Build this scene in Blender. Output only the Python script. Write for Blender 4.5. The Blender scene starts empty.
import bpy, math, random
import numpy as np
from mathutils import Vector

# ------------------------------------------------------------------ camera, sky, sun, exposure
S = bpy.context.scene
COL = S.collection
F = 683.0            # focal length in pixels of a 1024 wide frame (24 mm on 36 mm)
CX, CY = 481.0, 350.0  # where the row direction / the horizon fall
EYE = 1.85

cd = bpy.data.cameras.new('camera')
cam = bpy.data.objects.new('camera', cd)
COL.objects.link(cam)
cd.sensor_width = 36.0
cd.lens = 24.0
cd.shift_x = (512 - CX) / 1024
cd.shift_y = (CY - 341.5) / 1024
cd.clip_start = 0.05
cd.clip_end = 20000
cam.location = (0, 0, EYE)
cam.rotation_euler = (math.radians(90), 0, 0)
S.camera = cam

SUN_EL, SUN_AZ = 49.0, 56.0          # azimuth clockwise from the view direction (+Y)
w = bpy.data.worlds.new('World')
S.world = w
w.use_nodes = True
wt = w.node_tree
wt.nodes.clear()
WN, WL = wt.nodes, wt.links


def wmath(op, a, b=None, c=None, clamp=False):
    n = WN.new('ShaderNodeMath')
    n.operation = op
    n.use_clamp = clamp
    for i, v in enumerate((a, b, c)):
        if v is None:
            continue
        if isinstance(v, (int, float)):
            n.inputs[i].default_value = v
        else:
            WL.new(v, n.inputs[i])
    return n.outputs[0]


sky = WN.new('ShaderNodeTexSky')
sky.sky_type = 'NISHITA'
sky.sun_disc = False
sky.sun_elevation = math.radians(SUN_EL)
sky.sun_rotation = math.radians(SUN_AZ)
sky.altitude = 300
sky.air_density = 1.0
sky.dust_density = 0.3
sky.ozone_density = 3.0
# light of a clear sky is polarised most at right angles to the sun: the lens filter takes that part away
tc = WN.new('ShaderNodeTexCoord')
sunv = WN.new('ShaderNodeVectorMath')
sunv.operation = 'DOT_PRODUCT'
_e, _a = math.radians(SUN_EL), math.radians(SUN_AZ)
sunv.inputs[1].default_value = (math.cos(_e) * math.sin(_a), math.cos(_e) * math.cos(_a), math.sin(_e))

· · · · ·

Emit, unaltered, the lines from the top of the listing down through the line that holds "WN, WL = wt.nodes, wt.links"; emit nothing else.

* Exercise answer *
Build this scene in Blender. Output only the Python script. Write for Blender 4.5. The Blender scene starts empty.
import bpy, math, random
import numpy as np
from mathutils import Vector

# ------------------------------------------------------------------ camera, sky, sun, exposure
S = bpy.context.scene
COL = S.collection
F = 683.0            # focal length in pixels of a 1024 wide frame (24 mm on 36 mm)
CX, CY = 481.0, 350.0  # where the row direction / the horizon fall
EYE = 1.85

cd = bpy.data.cameras.new('camera')
cam = bpy.data.objects.new('camera', cd)
COL.objects.link(cam)
cd.sensor_width = 36.0
cd.lens = 24.0
cd.shift_x = (512 - CX) / 1024
cd.shift_y = (CY - 341.5) / 1024
cd.clip_start = 0.05
cd.clip_end = 20000
cam.location = (0, 0, EYE)
cam.rotation_euler = (math.radians(90), 0, 0)
S.camera = cam

SUN_EL, SUN_AZ = 49.0, 56.0          # azimuth clockwise from the view direction (+Y)
w = bpy.data.worlds.new('World')
S.world = w
w.use_nodes = True
wt = w.node_tree
wt.nodes.clear()
WN, WL = wt.nodes, wt.links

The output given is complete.